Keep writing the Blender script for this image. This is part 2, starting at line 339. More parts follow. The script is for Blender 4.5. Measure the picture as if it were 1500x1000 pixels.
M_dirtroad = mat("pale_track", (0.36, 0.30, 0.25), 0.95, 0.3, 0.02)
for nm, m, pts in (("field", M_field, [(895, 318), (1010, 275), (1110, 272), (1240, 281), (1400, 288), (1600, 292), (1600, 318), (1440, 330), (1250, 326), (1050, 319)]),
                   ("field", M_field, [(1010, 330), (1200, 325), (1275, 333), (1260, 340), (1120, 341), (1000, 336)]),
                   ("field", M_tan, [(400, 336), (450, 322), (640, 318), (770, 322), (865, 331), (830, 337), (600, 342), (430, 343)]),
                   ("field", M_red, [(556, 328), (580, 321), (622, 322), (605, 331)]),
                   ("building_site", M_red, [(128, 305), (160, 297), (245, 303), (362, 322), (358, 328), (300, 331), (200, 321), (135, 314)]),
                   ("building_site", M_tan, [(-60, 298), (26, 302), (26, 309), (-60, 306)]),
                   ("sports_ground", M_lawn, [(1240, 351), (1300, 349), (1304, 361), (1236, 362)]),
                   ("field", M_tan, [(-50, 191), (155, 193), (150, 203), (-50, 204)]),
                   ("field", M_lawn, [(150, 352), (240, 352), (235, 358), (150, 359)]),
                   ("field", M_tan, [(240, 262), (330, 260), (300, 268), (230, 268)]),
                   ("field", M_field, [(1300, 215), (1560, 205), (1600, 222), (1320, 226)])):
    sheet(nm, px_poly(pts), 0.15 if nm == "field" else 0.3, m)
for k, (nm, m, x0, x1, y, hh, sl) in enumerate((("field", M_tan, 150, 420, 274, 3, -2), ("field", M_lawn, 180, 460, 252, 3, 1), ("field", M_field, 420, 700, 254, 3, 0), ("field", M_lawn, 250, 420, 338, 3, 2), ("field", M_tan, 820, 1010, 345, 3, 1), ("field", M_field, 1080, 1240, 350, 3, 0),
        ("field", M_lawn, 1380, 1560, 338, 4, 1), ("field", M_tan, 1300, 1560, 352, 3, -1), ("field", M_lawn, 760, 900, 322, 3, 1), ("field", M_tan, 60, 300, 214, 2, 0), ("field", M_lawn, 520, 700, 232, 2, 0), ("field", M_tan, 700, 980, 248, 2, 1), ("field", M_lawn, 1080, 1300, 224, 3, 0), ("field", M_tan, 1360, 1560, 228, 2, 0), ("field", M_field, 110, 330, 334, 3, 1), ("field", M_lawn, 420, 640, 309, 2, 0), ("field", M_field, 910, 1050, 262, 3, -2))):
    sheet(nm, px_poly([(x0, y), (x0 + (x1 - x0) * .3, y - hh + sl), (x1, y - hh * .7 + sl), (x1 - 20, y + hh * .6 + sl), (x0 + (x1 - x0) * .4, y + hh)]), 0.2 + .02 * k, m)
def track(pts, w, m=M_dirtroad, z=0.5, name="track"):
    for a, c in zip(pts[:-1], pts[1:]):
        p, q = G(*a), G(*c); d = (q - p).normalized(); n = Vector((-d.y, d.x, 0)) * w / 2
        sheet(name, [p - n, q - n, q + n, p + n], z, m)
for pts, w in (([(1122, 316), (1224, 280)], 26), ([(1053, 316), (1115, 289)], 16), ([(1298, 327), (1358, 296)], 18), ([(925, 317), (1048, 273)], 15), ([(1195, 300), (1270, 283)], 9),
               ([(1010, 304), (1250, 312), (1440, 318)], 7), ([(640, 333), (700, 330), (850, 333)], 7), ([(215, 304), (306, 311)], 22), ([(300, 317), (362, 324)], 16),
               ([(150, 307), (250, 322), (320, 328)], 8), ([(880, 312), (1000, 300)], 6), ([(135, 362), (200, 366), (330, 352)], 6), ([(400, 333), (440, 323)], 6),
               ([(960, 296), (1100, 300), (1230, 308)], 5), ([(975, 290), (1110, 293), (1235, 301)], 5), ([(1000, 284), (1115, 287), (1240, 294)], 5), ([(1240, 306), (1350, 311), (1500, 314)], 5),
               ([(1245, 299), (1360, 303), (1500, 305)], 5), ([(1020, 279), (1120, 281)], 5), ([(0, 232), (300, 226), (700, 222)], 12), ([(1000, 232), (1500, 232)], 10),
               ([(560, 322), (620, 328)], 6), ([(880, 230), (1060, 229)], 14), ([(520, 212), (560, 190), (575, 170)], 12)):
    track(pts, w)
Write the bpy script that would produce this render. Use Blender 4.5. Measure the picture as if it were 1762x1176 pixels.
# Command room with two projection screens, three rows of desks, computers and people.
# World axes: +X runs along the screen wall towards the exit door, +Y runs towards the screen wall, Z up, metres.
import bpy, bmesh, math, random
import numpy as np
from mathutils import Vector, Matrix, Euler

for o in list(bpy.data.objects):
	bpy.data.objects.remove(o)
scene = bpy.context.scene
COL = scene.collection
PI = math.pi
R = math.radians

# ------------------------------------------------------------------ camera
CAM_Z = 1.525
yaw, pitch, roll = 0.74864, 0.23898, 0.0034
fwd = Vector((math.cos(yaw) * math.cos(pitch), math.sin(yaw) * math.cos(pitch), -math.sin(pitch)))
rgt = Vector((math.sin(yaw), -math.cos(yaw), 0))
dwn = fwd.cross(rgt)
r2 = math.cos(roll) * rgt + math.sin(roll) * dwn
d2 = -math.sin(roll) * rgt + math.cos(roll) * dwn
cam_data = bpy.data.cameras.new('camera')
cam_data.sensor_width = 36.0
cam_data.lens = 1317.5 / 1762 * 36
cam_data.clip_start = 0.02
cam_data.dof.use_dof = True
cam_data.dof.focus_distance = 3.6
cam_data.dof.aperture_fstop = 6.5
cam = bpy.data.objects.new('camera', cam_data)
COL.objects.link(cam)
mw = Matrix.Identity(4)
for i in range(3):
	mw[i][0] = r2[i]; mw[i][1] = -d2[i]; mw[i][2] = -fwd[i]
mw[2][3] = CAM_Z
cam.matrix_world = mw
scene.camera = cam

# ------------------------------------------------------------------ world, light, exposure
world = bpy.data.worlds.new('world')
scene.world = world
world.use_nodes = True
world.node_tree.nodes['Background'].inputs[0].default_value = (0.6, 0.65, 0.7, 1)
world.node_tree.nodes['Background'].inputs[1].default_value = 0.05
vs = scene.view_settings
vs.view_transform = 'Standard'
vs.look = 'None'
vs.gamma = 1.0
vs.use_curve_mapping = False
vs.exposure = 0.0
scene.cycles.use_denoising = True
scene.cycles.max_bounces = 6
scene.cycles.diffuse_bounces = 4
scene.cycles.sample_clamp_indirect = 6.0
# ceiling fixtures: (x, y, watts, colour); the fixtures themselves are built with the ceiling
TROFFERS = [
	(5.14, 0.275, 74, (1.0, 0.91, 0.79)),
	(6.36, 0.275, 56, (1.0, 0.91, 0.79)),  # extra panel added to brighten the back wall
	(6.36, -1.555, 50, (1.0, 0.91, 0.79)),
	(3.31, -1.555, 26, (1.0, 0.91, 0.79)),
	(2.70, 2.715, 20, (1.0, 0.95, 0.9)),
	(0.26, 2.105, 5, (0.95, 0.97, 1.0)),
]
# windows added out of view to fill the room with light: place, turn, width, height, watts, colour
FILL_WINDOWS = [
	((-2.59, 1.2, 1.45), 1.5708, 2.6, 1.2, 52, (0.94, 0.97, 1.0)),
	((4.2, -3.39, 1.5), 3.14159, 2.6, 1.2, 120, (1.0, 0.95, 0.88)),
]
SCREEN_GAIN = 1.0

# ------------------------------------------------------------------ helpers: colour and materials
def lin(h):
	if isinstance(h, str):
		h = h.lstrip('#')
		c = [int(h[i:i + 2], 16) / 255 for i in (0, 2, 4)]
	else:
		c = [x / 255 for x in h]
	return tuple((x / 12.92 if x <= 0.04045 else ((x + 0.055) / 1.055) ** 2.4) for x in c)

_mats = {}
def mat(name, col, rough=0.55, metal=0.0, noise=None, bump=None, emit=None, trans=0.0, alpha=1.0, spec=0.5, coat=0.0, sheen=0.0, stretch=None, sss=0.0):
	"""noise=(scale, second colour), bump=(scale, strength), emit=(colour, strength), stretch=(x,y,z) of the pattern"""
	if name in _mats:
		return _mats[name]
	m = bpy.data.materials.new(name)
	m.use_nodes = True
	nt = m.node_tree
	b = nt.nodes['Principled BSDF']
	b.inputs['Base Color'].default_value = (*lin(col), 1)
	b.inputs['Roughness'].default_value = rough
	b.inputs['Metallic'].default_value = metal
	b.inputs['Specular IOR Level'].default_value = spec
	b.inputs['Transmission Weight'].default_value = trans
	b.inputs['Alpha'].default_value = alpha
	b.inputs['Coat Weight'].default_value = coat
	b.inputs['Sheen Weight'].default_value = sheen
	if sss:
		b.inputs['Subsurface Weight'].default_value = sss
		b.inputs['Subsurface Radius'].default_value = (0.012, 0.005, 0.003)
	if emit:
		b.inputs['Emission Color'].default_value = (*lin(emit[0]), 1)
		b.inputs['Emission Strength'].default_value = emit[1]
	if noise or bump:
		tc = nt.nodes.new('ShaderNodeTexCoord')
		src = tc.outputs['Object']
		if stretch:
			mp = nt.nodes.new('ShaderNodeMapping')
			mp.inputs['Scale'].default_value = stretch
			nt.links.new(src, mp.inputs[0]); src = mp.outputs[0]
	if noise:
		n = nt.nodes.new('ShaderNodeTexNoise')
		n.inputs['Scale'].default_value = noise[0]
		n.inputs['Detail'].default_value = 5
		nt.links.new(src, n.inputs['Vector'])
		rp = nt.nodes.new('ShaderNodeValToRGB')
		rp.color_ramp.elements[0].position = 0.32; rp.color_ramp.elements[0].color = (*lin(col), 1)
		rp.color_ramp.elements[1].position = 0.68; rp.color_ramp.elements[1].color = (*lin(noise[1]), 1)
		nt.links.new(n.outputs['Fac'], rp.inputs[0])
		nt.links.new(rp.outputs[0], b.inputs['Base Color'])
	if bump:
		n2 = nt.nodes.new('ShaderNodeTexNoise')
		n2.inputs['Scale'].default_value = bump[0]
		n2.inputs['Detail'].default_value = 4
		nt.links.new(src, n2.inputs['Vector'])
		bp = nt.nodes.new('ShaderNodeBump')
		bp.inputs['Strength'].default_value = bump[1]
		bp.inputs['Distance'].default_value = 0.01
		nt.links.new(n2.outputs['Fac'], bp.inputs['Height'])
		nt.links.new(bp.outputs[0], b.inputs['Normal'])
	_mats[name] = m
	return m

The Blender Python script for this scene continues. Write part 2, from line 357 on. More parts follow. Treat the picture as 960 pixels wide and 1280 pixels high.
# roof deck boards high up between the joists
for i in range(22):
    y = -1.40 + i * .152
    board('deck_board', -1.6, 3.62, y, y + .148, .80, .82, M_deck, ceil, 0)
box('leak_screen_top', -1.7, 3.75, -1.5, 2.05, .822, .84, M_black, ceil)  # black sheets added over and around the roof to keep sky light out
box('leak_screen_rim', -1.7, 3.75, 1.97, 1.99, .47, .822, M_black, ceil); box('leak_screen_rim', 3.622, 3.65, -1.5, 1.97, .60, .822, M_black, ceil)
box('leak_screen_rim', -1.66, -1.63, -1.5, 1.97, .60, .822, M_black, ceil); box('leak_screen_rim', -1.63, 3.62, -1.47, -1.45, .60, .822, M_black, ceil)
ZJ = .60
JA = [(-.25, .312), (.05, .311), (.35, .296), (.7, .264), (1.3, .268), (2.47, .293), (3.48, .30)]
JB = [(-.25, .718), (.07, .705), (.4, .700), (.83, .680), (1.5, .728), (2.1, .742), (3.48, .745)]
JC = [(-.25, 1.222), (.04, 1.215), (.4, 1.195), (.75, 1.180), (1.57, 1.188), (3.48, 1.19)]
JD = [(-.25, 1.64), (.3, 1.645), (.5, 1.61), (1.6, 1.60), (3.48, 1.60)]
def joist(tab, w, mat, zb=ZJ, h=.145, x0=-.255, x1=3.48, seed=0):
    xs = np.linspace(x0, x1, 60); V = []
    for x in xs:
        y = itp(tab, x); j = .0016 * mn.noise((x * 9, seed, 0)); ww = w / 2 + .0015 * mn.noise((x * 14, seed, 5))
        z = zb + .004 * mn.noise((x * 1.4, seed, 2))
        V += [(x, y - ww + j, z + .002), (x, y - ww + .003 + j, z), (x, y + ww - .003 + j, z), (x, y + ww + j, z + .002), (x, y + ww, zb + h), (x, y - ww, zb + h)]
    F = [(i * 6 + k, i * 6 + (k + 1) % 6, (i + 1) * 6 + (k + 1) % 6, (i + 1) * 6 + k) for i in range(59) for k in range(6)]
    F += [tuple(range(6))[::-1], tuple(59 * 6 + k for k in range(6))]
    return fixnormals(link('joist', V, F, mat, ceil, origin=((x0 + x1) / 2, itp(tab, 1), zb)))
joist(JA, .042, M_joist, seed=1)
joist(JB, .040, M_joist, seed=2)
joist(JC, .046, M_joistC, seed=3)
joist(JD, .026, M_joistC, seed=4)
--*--
**Task goal**: Go through the records and show every line with the string "high" in it.

**Response to the task**:
The Blender Python script for this scene continues. Write part 2, from line 357 on. More parts follow. Treat the picture as 960 pixels wide and 1280 pixels high.
# roof deck boards high up between the joists